Lawmakers in the state of Oregon hope the moves will make it easier for police officers to help animals in danger, and could see people who abuse or neglect animals face harsher punishments.

It could also make it harder for defendants to expunge convictions from their criminal records years later, The Oregonian reported.

“These are hugely helpful to the prosecution of animal-cruelty cases,” Jacob Kamins, a prosecutor assigned to pursuing animal cases across Oregon, told the newspaper.

In both cases, defendants had argued that state laws define animals as the property of their owners.

In one case dating back to 2009, the supreme court ruled that a man from Umatilla County who starved 20 horses and goats on his property should be sentenced in a way which regarded each animal as a “victim”.

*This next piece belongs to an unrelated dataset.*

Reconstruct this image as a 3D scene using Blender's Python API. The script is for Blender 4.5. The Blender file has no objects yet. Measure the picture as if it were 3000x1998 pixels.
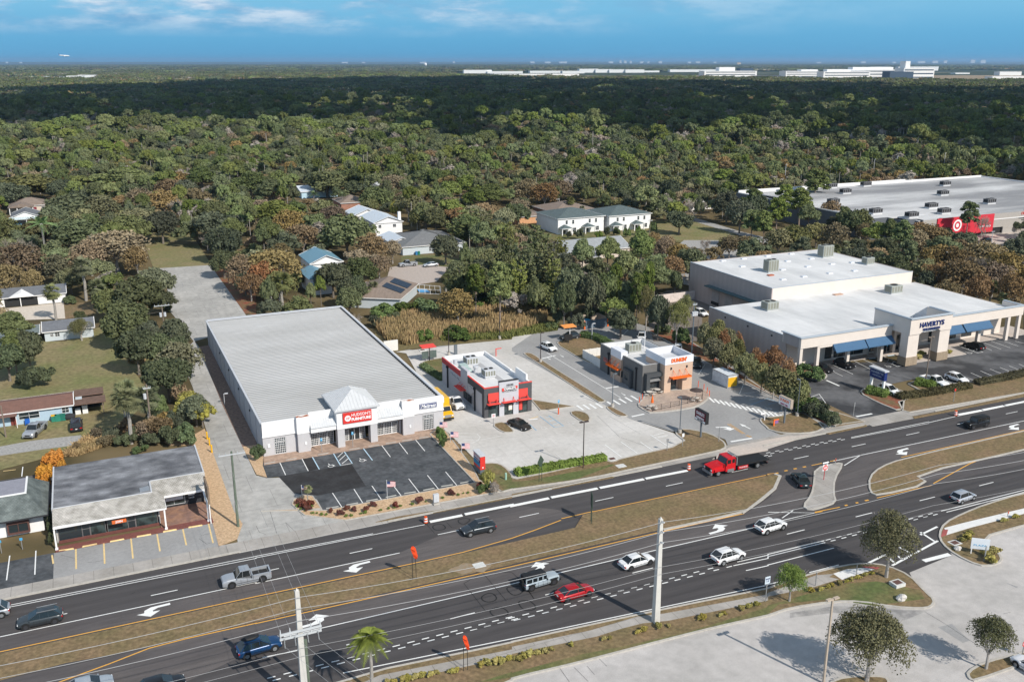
import bpy, math, random
import numpy as np
from mathutils import Vector, Matrix
from mathutils.geometry import tessellate_polygon
PI=math.pi
SX,SY=.333,-.943   # horizontal direction towards the sun
C=bpy.data.collections.new('place'); bpy.context.scene.collection.children.link(C)
# ---- camera geometry of the survey (pixel of the 3000 px photograph -> point on a plane of the place)
CF,YAW,PIT,CH=2746.7,0.426278,0.289585,61.4
_f=Vector((math.sin(YAW)*math.cos(PIT),math.cos(YAW)*math.cos(PIT),-math.sin(PIT)))
_r=Vector((math.cos(YAW),-math.sin(YAW),0)); _u=_r.cross(_f)
def ray(x,y): return _r*((x-1500)/CF)+_u*(-(y-999)/CF)+_f
def G(x,y,z=0.0):
    r=ray(x,y); t=(z-CH)/r.z; return Vector((r.x*t,r.y*t,z))
def PR(v):
    d=Vector((v[0],v[1],v[2]-CH)); w=d.dot(_f)
    return 1500+CF*d.dot(_r)/w, 999-CF*d.dot(_u)/w, w
TL={}
for _j,_row in enumerate(('abcd','efgh','ijkl')):
    for _i,_c in enumerate(_row): TL[_c]=(750*_i,(500,1000,1498)[_j])
def px(t,x,y):
    if t=='o': return (x,y)
    return (TL[t][0]+x*750/2352,TL[t][1]+y*750/2352)
def pts(s,z=0.0):
    out=[];t='o'
    for k in s.split():
        if k.isalpha(): t=k;continue
        x,y=map(float,k.split(','))
        if t=='w': out.append(Vector((x,y,z)))
        else: out.append(G(*px(t,x,y),z))
    return out
def p1(s,z=0.0): return pts(s,z)[0]
# ---- mesh builder
def root_of(o):
    v=Vector((0,0,0))
    while o is not None: v=v+o.location; o=o.parent
    return v
class MB:
    def __init__(s): s.v=[];s.f=[];s.m=[]
    def add(s,v,f,mi=0):
        b=len(s.v); s.v+= [tuple(a) for a in v]; s.f+=[tuple(b+i for i in q) for q in f]; s.m+=[mi]*len(f); return s
    def box(s,x0,y0,z0,x1,y1,z1,mi=0):
        if x0>x1:x0,x1=x1,x0
        if y0>y1:y0,y1=y1,y0
        if z0>z1:z0,z1=z1,z0
        return s.add([(x0,y0,z0),(x1,y0,z0),(x1,y1,z0),(x0,y1,z0),(x0,y0,z1),(x1,y0,z1),(x1,y1,z1),(x0,y1,z1)],
          [(3,2,1,0),(4,5,6,7),(0,1,5,4),(1,2,6,5),(2,3,7,6),(3,0,4,7)],mi)
    def obox(s,c,h,rz=0,mi=0):      # centre, half sizes, turn
        ca,sa=math.cos(rz),math.sin(rz)
        V=[]
        for z in(-1,1):
            for a,b in((-1,-1),(1,-1),(1,1),(-1,1)):
                X,Y=a*h[0],b*h[1]; V.append((c[0]+X*ca-Y*sa,c[1]+X*sa+Y*ca,c[2]+z*h[2]))
        return s.add(V,[(3,2,1,0),(4,5,6,7),(0,1,5,4),(1,2,6,5),(2,3,7,6),(3,0,4,7)],mi)
    def quad(s,a,b,c,d,mi=0): return s.add([a,b,c,d],[(0,1,2,3)],mi)
    def prism(s,P,z0,z1,mi=0,side=True):
        P=[Vector((p[0],p[1],0)) for p in P]
        ar=sum(P[i].x*P[(i+1)%len(P)].y-P[(i+1)%len(P)].x*P[i].y for i in range(len(P)))
        if ar<0:P=P[::-1]
        n=len(P);tri=tessellate_polygon([P])
        tt=[]
        for a,b,c in tri:
            cr=(P[b]-P[a]).cross(P[c]-P[a]).z
            tt.append((a,b,c) if cr>0 else (a,c,b))
        s.add([(p.x,p.y,z1) for p in P],tt,mi)
        if side:
            V=[(p.x,p.y,z0) for p in P]+[(p.x,p.y,z1) for p in P]
            s.add(V,[(i,(i+1)%n,n+(i+1)%n,n+i) for i in range(n)],mi)
            s.add([(p.x,p.y,z0) for p in P],[(a,c,b) for a,b,c in tt],mi)
        return s
    def vprism(s,P,axis,a,b,mi=0):  # profile extruded along X ('x': P=(y,z)) or Y ('y': P=(x,z))
        n=len(P)
        V=[((t,p[0],p[1]) if axis=='x' else (p[0],t,p[1])) for t in(a,b) for p in P]
        F=[(i,(i+1)%n,n+(i+1)%n,n+i) for i in range(n)]
        tri=tessellate_polygon([[Vector((p[0],p[1],0)) for p in P]])
        F+=[tuple(t) for t in tri]+[tuple(n+i for i in t[::-1]) for t in tri]
        return s.add(V,F,mi)
    def cyl(s,a,b,r0,r1=None,n=8,mi=0,cap=True):
        if r1 is None:r1=r0
        a,b=Vector(a),Vector(b);d=(b-a)
        if d.length<1e-6:return s
        d.normalize(); u=d.orthogonal().normalized(); w=d.cross(u)
        V=[];
        for c,r in((a,r0),(b,r1)):
            for i in range(n):
                t=2*PI*i/n; V.append(c+(u*math.cos(t)+w*math.sin(t))*r)
        F=[(i,(i+1)%n,n+(i+1)%n,n+i) for i in range(n)]
        if cap:F+=[tuple(range(n))[::-1],tuple(range(n,2*n))]
        return s.add(V,F,mi)
    def tube(s,P,r,n=5,mi=0):
        P=[Vector(p) for p in P]
        R=r if isinstance(r,(list,tuple)) else [r]*len(P)
        for i in range(len(P)-1): s.cyl(P[i],P[i+1],R[i],R[i+1],n,mi,False)
        return s
    def ball(s,c,r,n=8,m=6,mi=0,jit=0,rng=random):
        rx,ry,rz=(r,r,r) if not isinstance(r,tuple) else r
        V=[(c[0],c[1],c[2]+rz)]
        for j in range(1,m):
            a=PI*j/m
            for i in range(n):
                t=2*PI*i/n;k=1+rng.uniform(-jit,jit)
                V.append((c[0]+rx*k*math.sin(a)*math.cos(t),c[1]+ry*k*math.sin(a)*math.sin(t),c[2]+rz*k*math.cos(a)))
        V.append((c[0],c[1],c[2]-rz)); F=[]
        for i in range(n):
            F.append((0,1+i,1+(i+1)%n))
            for j in range(m-2):
                a=1+j*n; F.append((a+i,a+n+i,a+n+(i+1)%n,a+(i+1)%n))
            F.append((len(V)-1,1+(m-2)*n+(i+1)%n,1+(m-2)*n+i))
        return s.add(V,F,mi)
    def xf(s,M,start=0):
        for i in range(start,len(s.v)): s.v[i]=tuple(M@Vector(s.v[i]))
        return s
    def build(s,name,mat,parent=None,smooth=False,origin=None,link=True):
        me=bpy.data.meshes.new(name)
        o0=root_of(parent) if parent is not None else Vector(origin or (0,0,0))
        V=np.array(s.v,dtype=np.float64).reshape(-1,3)-np.array(o0)
        me.from_pydata(V.tolist(),[],s.f)
        mats=mat if isinstance(mat,(list,tuple)) else [mat]
        for m in mats: me.materials.append(m)
        if len(mats)>1: me.polygons.foreach_set('material_index',s.m)
        if smooth: me.polygons.foreach_set('use_smooth',[True]*len(me.polygons))
        me.update()
        o=bpy.data.objects.new(name,me)
        if link: C.objects.link(o)
        if parent is not None:o.parent=parent
        else:o.location=o0
        return o
def tag(o,label,cat,group=None,kind=None):
    if label:o['label']=label
    if cat:o['category']=cat
    if group:o['group']=group
    if kind:o['kind']=kind
    return o
def thing(name,label,cat,loc=(0,0,0),group=None):
    o=bpy.data.objects.new(name,None);C.objects.link(o);o.location=loc;o.empty_display_size=.5
    return tag(o,label,cat,group)
def clone(o,loc=None,rz=None,label=None,parent=None,group=None,scale=None):
    c=o.copy();C.objects.link(c)
    if parent is not None:c.parent=parent
    for ch in o.children: clone(ch,parent=c)
    if loc is not None:c.location=loc
    if rz is not None:c.rotation_euler=(0,0,rz)
    if label:c['label']=label
    if group:c['group']=group
    if scale:c.scale=scale if isinstance(scale,tuple) else (scale,)*3
    return c
def struct(name,mb,mat,kind='structure',**k):
    o=mb.build(name,mat,**k);o['kind']=kind;return o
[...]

Prior to the ruling, defendant Arnold Nix argued that the law defines animals as the “non-human” property of their owners, so the word “victim” would not apply.

In the second case, the state’s high court ruled a sheriff’s deputy was legally justified in stepping on to private land and taking an extremely malnourished horse to a vet because acquiring a warrant could have taken a number of hours, by which point the horse may have died.

While the high court agreed that animals are still defined by law as “property”, it ruled that police needed to act quickly to prevent harm to people or to property.

“To acknowledge that animals are victims of crime, that’s really common sense to us,” Lora Dunn, staff attorney for the Animal Legal Defense Fund in Portland, told the newspaper.

She added that while the charity recommends that police obtain a warrant to avoid “constitutional issues down the line”, the ruling was important in saving the lives of animals.